## Begin

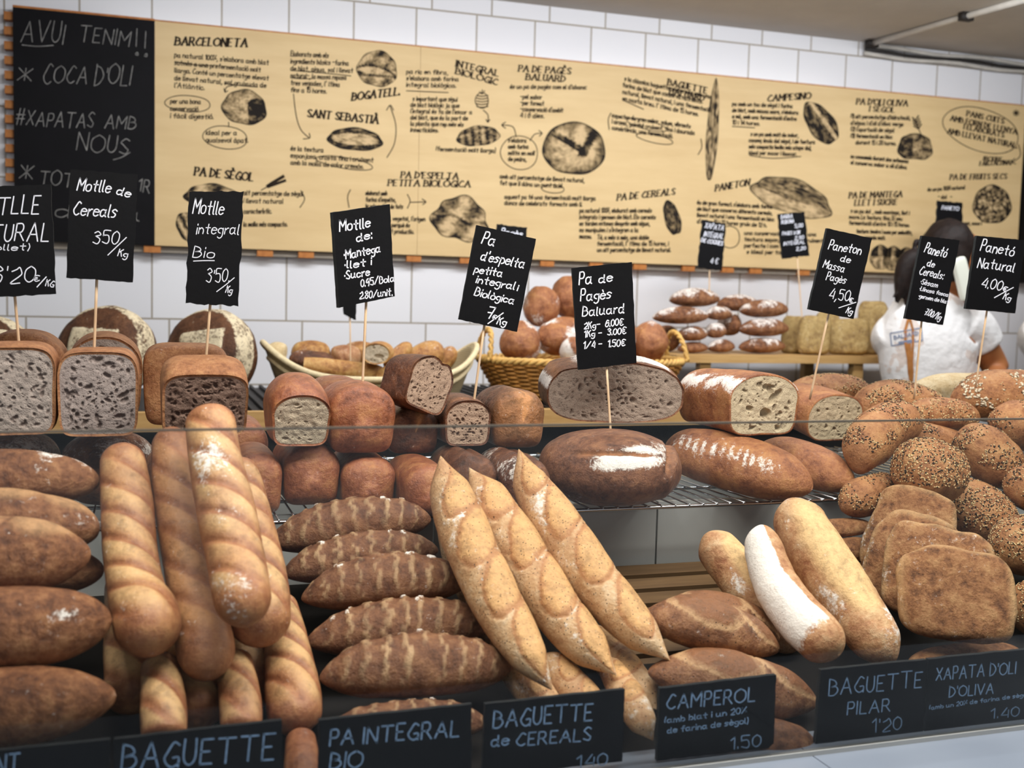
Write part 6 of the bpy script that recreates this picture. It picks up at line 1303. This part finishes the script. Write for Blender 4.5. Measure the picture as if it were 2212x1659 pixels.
    limb(g, [A(1998, 540, 2.93, 7), A(1980, 520, 2.92, 6), A(1975, 545, 2.92, 6)], N=12, M=8)
    remesh(g.build('hair', 'hair', t), .005, 1)
    return t, A
per, A_ = person('assistant in a white printed T-shirt, seen from behind with a phone at the ear', 0, 2.95, True)
# print on the shirt back
def on_shirt(px, py):
    sh = [o for o in per.children if o.name.startswith('t_shirt')][0]
    d = ray(px, py).normalized(); o = WLOC[sh.name]; hit = sh.ray_cast(EYEV - o, d)
    return (hit[1] + o - d * .0025) if hit[0] else P(px, py, 2.86)
shirt = [o for o in per.children if o.name.startswith('t_shirt')][0]
bpy.context.view_layer.update()
MT['print_blue'] = plain('blue_print', '7d89a3', .9, .1); MT['print_brown'] = plain('brown_print', 'a8703f', .9, .1, .25, 40)
g = G()
def path2(pts, w, mi=0):
    q = []
    for a, b in zip(pts, pts[1:]):
        for k in range(6): q.append((a[0] + (b[0] - a[0]) * k / 6, a[1] + (b[1] - a[1]) * k / 6))
    ribbon(g, q + [pts[-1]], w, on_shirt, mi)
path2([(1923, 720), (1990, 708), (1993, 735), (1926, 747), (1923, 720)], 2.2)
write(g, 'BALUARD', 1932, 733, 1984, 723, 8, 1.8, on_shirt, jit=0, slant=0)
path2([(1942, 740), (1976, 734)], 4)
gp_ = g.build('printed_stamp', 'print_blue', per, False)
g = G()
for i in range(16):
    pass
q = [(1962, 690), (1956, 712), (1956, 740), (1962, 775), (1964, 805), (1968, 825)]; path2(q, 6); path2([(1966, 690), (1972, 712), (1972, 745), (1970, 780), (1971, 806), (1969, 826)], 5); path2([(1963, 745), (1966, 790), (1968, 815)], 9)
g.build('printed_baguette', 'print_brown', per, False)
ph = Vector(A_(2080, 602, 2.845, 1)[:3]); ax, ay, az = cam_axes(20, -20, 0); g = G()
blob(g, ph, ax * .024, ay * .011, az * .068, .3, None, N=20, M=32, lump=0, e2=.4)
props(g.build('phone', 'phone'), "white phone held to the assistant's ear", 'phone')
person('second worker cut off by the right edge, in white sleeve and black trousers', 318, 3.12, False)
print('DUP', {k: v for k, v in LABELS.items() if len(v) > 1})
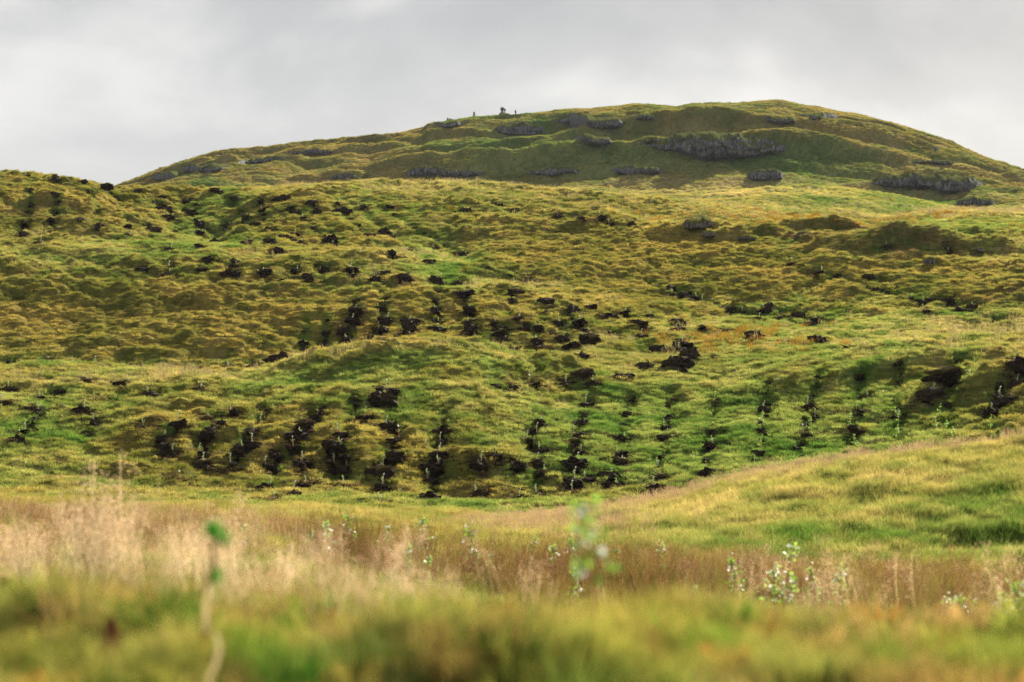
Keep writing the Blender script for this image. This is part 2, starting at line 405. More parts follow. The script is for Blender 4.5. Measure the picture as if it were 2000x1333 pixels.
# ------------------------------------------------------------------ materials
def leafy(name, attr='col', inst=True, trans=.35, vtint=None, warmth=(1.3, 1.2, .82)):
    m = bpy.data.materials.new(name); m.use_nodes = True
    t = m.node_tree; t.nodes.clear()
    a = N(t, 'ShaderNodeAttribute', attribute_name=attr, attribute_type='INSTANCER' if inst else 'GEOMETRY')
    c = a.outputs['Color']
    if vtint:
        v = N(t, 'ShaderNodeAttribute', attribute_name=vtint)
        mu = N(t, 'ShaderNodeMix', data_type='RGBA', blend_type='MULTIPLY'); mu.inputs['Factor'].default_value = 1
        t.links.new(c, mu.inputs['A']); t.links.new(v.outputs['Color'], mu.inputs['B']); c = mu.outputs['Result']
    d = N(t, 'ShaderNodeBsdfDiffuse'); tr = N(t, 'ShaderNodeBsdfTranslucent'); mi = N(t, 'ShaderNodeMixShader')
    mi.inputs[0].default_value = trans
    t.links.new(c, d.inputs['Color'])
    warm = N(t, 'ShaderNodeMix', data_type='RGBA', blend_type='MULTIPLY'); warm.inputs['Factor'].default_value = 1
    t.links.new(c, warm.inputs['A']); warm.inputs['B'].default_value = (*warmth, 1)
    t.links.new(warm.outputs['Result'], tr.inputs['Color'])
    t.links.new(d.outputs[0], mi.inputs[1]); t.links.new(tr.outputs[0], mi.inputs[2])
    o = N(t, 'ShaderNodeOutputMaterial'); t.links.new(mi.outputs[0], o.inputs['Surface'])
    return m
def plain(name, c1, c2, scale=6, rough=.95, bump=0.0, detail=6):
    m = bpy.data.materials.new(name); m.use_nodes = True
    t = m.node_tree; b = t.nodes['Principled BSDF']; b.inputs['Roughness'].default_value = rough
    b.inputs['Specular IOR Level'].default_value = .03
    tcn = N(t, 'ShaderNodeTexCoord'); n = N(t, 'ShaderNodeTexNoise'); n.inputs['Scale'].default_value = scale; n.inputs['Detail'].default_value = detail
    n.inputs['Roughness'].default_value = .65
    r = ramp(t, [(.32, c1), (.68, c2)])
    t.links.new(tcn.outputs['Object'], n.inputs['Vector']); t.links.new(n.outputs['Fac'], r.inputs['Fac']); t.links.new(r.outputs['Color'], b.inputs['Base Color'])
    if bump:
        bn = N(t, 'ShaderNodeBump'); bn.inputs['Strength'].default_value = bump; bn.inputs['Distance'].default_value = .1
        t.links.new(n.outputs['Fac'], bn.inputs['Height']); t.links.new(bn.outputs[0], b.inputs['Normal'])
    return m
M_ground = bpy.data.materials.new('moorland'); M_ground.use_nodes = True
t = M_ground.node_tree; b = t.nodes['Principled BSDF']; b.inputs['Roughness'].default_value = 1; b.inputs['Specular IOR Level'].default_value = 0
a = N(t, 'ShaderNodeAttribute', attribute_name='col')
g = N(t, 'ShaderNodeNewGeometry'); n = N(t, 'ShaderNodeTexNoise'); n.inputs['Scale'].default_value = 3.5; n.inputs['Detail'].default_value = 8; n.inputs['Roughness'].default_value = .75
r = ramp(t, [(.35, (.55, .55, .55)), (.7, (1.25, 1.22, 1.1))])
mu = N(t, 'ShaderNodeMix', data_type='RGBA', blend_type='MULTIPLY'); mu.inputs['Factor'].default_value = 1
t.links.new(g.outputs['Position'], n.inputs['Vector']); t.links.new(n.outputs['Fac'], r.inputs['Fac'])
t.links.new(a.outputs['Color'], mu.inputs['A']); t.links.new(r.outputs['Color'], mu.inputs['B']); t.links.new(mu.outputs['Result'], b.inputs['Base Color'])
bn = N(t, 'ShaderNodeBump'); bn.inputs['Strength'].default_value = .8; bn.inputs['Distance'].default_value = .15
t.links.new(n.outputs['Fac'], bn.inputs['Height']); t.links.new(bn.outputs[0], b.inputs['Normal'])

M_leaf = leafy('leafy_tufts', vtint='tint')
M_straw = leafy('seeding_grass', vtint='tint', trans=.42, warmth=(1.1, 1.0, .88))
M_peat = plain('peat', (.007, .005, .004), (.052, .035, .025), 14, bump=1)
M_peat2 = plain('dry_peat', (.012, .009, .007), (.070, .050, .036), 14, bump=1)
M_turf = plain('dead_turf', (.06, .045, .02), (.18, .14, .06), 14, bump=.8)
M_stem = plain('pale_stem', (.35, .29, .22), (.6, .52, .42), 20)
M_guard = plain('red_bark', (.30, .13, .06), (.42, .20, .10), 20)
M_stone = plain('summit_stone', (.05, .045, .045), (.14, .125, .12), 5, bump=.5)
M_conc = plain('weathered_concrete', (.26, .23, .19), (.42, .39, .34), 5, bump=.2)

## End

(GIVEN INSTRUCTION):
Without the pictures, restate each entry exactly.

(SOLUTION FOR THIS PROBLEM):
Write part 6 of the bpy script that recreates this picture. It picks up at line 1303. This part finishes the script. Write for Blender 4.5. Measure the picture as if it were 2212x1659 pixels.
    limb(g, [A(1998, 540, 2.93, 7), A(1980, 520, 2.92, 6), A(1975, 545, 2.92, 6)], N=12, M=8)
    remesh(g.build('hair', 'hair', t), .005, 1)
    return t, A
per, A_ = person('assistant in a white printed T-shirt, seen from behind with a phone at the ear', 0, 2.95, True)
# print on the shirt back
def on_shirt(px, py):
    sh = [o for o in per.children if o.name.startswith('t_shirt')][0]
    d = ray(px, py).normalized(); o = WLOC[sh.name]; hit = sh.ray_cast(EYEV - o, d)
    return (hit[1] + o - d * .0025) if hit[0] else P(px, py, 2.86)
shirt = [o for o in per.children if o.name.startswith('t_shirt')][0]
bpy.context.view_layer.update()
MT['print_blue'] = plain('blue_print', '7d89a3', .9, .1); MT['print_brown'] = plain('brown_print', 'a8703f', .9, .1, .25, 40)
g = G()
def path2(pts, w, mi=0):
    q = []
    for a, b in zip(pts, pts[1:]):
        for k in range(6): q.append((a[0] + (b[0] - a[0]) * k / 6, a[1] + (b[1] - a[1]) * k / 6))
    ribbon(g, q + [pts[-1]], w, on_shirt, mi)
path2([(1923, 720), (1990, 708), (1993, 735), (1926, 747), (1923, 720)], 2.2)
write(g, 'BALUARD', 1932, 733, 1984, 723, 8, 1.8, on_shirt, jit=0, slant=0)
path2([(1942, 740), (1976, 734)], 4)
gp_ = g.build('printed_stamp', 'print_blue', per, False)
g = G()
for i in range(16):
    pass
q = [(1962, 690), (1956, 712), (1956, 740), (1962, 775), (1964, 805), (1968, 825)]; path2(q, 6); path2([(1966, 690), (1972, 712), (1972, 745), (1970, 780), (1971, 806), (1969, 826)], 5); path2([(1963, 745), (1966, 790), (1968, 815)], 9)
g.build('printed_baguette', 'print_brown', per, False)
ph = Vector(A_(2080, 602, 2.845, 1)[:3]); ax, ay, az = cam_axes(20, -20, 0); g = G()
blob(g, ph, ax * .024, ay * .011, az * .068, .3, None, N=20, M=32, lump=0, e2=.4)
props(g.build('phone', 'phone'), "white phone held to the assistant's ear", 'phone')
person('second worker cut off by the right edge, in white sleeve and black trousers', 318, 3.12, False)
print('DUP', {k: v for k, v in LABELS.items() if len(v) > 1})
Keep writing the Blender script for this image. This is part 2, starting at line 405. More parts follow. The script is for Blender 4.5. Measure the picture as if it were 2000x1333 pixels.
# ------------------------------------------------------------------ materials
def leafy(name, attr='col', inst=True, trans=.35, vtint=None, warmth=(1.3, 1.2, .82)):
    m = bpy.data.materials.new(name); m.use_nodes = True
    t = m.node_tree; t.nodes.clear()
    a = N(t, 'ShaderNodeAttribute', attribute_name=attr, attribute_type='INSTANCER' if inst else 'GEOMETRY')
    c = a.outputs['Color']
    if vtint:
        v = N(t, 'ShaderNodeAttribute', attribute_name=vtint)
        mu = N(t, 'ShaderNodeMix', data_type='RGBA', blend_type='MULTIPLY'); mu.inputs['Factor'].default_value = 1
        t.links.new(c, mu.inputs['A']); t.links.new(v.outputs['Color'], mu.inputs['B']); c = mu.outputs['Result']
    d = N(t, 'ShaderNodeBsdfDiffuse'); tr = N(t, 'ShaderNodeBsdfTranslucent'); mi = N(t, 'ShaderNodeMixShader')
    mi.inputs[0].default_value = trans
    t.links.new(c, d.inputs['Color'])
    warm = N(t, 'ShaderNodeMix', data_type='RGBA', blend_type='MULTIPLY'); warm.inputs['Factor'].default_value = 1
    t.links.new(c, warm.inputs['A']); warm.inputs['B'].default_value = (*warmth, 1)
    t.links.new(warm.outputs['Result'], tr.inputs['Color'])
    t.links.new(d.outputs[0], mi.inputs[1]); t.links.new(tr.outputs[0], mi.inputs[2])
    o = N(t, 'ShaderNodeOutputMaterial'); t.links.new(mi.outputs[0], o.inputs['Surface'])
    return m
def plain(name, c1, c2, scale=6, rough=.95, bump=0.0, detail=6):
    m = bpy.data.materials.new(name); m.use_nodes = True
    t = m.node_tree; b = t.nodes['Principled BSDF']; b.inputs['Roughness'].default_value = rough
    b.inputs['Specular IOR Level'].default_value = .03
    tcn = N(t, 'ShaderNodeTexCoord'); n = N(t, 'ShaderNodeTexNoise'); n.inputs['Scale'].default_value = scale; n.inputs['Detail'].default_value = detail
    n.inputs['Roughness'].default_value = .65
    r = ramp(t, [(.32, c1), (.68, c2)])
    t.links.new(tcn.outputs['Object'], n.inputs['Vector']); t.links.new(n.outputs['Fac'], r.inputs['Fac']); t.links.new(r.outputs['Color'], b.inputs['Base Color'])
    if bump:
        bn = N(t, 'ShaderNodeBump'); bn.inputs['Strength'].default_value = bump; bn.inputs['Distance'].default_value = .1
        t.links.new(n.outputs['Fac'], bn.inputs['Height']); t.links.new(bn.outputs[0], b.inputs['Normal'])
    return m
M_ground = bpy.data.materials.new('moorland'); M_ground.use_nodes = True
t = M_ground.node_tree; b = t.nodes['Principled BSDF']; b.inputs['Roughness'].default_value = 1; b.inputs['Specular IOR Level'].default_value = 0
a = N(t, 'ShaderNodeAttribute', attribute_name='col')
g = N(t, 'ShaderNodeNewGeometry'); n = N(t, 'ShaderNodeTexNoise'); n.inputs['Scale'].default_value = 3.5; n.inputs['Detail'].default_value = 8; n.inputs['Roughness'].default_value = .75
r = ramp(t, [(.35, (.55, .55, .55)), (.7, (1.25, 1.22, 1.1))])
mu = N(t, 'ShaderNodeMix', data_type='RGBA', blend_type='MULTIPLY'); mu.inputs['Factor'].default_value = 1
t.links.new(g.outputs['Position'], n.inputs['Vector']); t.links.new(n.outputs['Fac'], r.inputs['Fac'])
t.links.new(a.outputs['Color'], mu.inputs['A']); t.links.new(r.outputs['Color'], mu.inputs['B']); t.links.new(mu.outputs['Result'], b.inputs['Base Color'])
bn = N(t, 'ShaderNodeBump'); bn.inputs['Strength'].default_value = .8; bn.inputs['Distance'].default_value = .15
t.links.new(n.outputs['Fac'], bn.inputs['Height']); t.links.new(bn.outputs[0], b.inputs['Normal'])

M_leaf = leafy('leafy_tufts', vtint='tint')
M_straw = leafy('seeding_grass', vtint='tint', trans=.42, warmth=(1.1, 1.0, .88))
M_peat = plain('peat', (.007, .005, .004), (.052, .035, .025), 14, bump=1)
M_peat2 = plain('dry_peat', (.012, .009, .007), (.070, .050, .036), 14, bump=1)
M_turf = plain('dead_turf', (.06, .045, .02), (.18, .14, .06), 14, bump=.8)
M_stem = plain('pale_stem', (.35, .29, .22), (.6, .52, .42), 20)
M_guard = plain('red_bark', (.30, .13, .06), (.42, .20, .10), 20)
M_stone = plain('summit_stone', (.05, .045, .045), (.14, .125, .12), 5, bump=.5)
M_conc = plain('weathered_concrete', (.26, .23, .19), (.42, .39, .34), 5, bump=.2)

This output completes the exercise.